Pierre: When I speak at churches, people often say, “Pierre, you’re so brave, I could never do what you do.” I always tell them, “That’s okay. I can go to Palestine or Colombia, but you can be part of the work by supporting it.”
When you donate, you are part of the team. I love seeing people’s faces change when they realize they aren’t separate from us. Without our donors, we simply couldn’t be on the ground.

Stories of transformation
Caldwell: Can you share a moment where you saw CPT’s work truly make a difference for a partner community?
Mark Frey: There are two levels to this. On an individual level, we’ve seen CPT’s presence stop literal bullets. I remember Pierre and Sarah physically jumping between soldiers’ guns and a crowd to prevent firing. But on a systemic level, CPT was an early voice raising awareness about Palestinian home demolitions. We brokered relationships between Palestinians and Israeli peace activists that eventually led to the formation of the Israeli Committee Against House Demolitions. We weren’t just observers; we were catalysts for new networks of resistance.
Pierre: People often think our work is only about confronting armed actors or stopping evictions. But one of my favorite memories is from Colombia. A farmer named Eric needed to get a goat to his farm on the back of a motorcycle. I hopped on and held that goat upside down by its legs while we bumped along the trail.
Afterward, Eric said, “That’s what I appreciate about CPT. It doesn’t matter what we have to do – you are just here with us.” That relationship creates the trust that makes the “big” wins possible, like when that same community finally won a government guarantee that they would never be kicked off their land.

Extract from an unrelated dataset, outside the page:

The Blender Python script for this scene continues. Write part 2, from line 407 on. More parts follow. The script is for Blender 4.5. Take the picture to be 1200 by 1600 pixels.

Kryss: It almost sounds like a joke, but “drinking tea” is the real work. In Chiapas, I saw how those small interactions built a sense of empowerment. I remember a moment when soldiers had hung their backpacks on a community’s sacred cross. It was deeply unsettling for our partners. A CPTer simply said, “Well, let’s just take them off.” That tiny act of reclaiming a sacred symbol grew. Eventually, the community was marching onto military parade grounds to plant corn – literally taking their land back. We didn’t do it for them; we did it together.
Mark: Exactly. CPT acts as a third element in the mix, a catalyst. In Chiapas, we walked with the community as it snaked down a hillside in a prayerful procession to a military helicopter pad. They took the white rocks that formed the “H” and reconfigured them into a giant peace sign. The soldiers just had to stand there and watch. The community did it themselves, but they might not have taken that specific risk without CPT in the mix to shift the dynamic.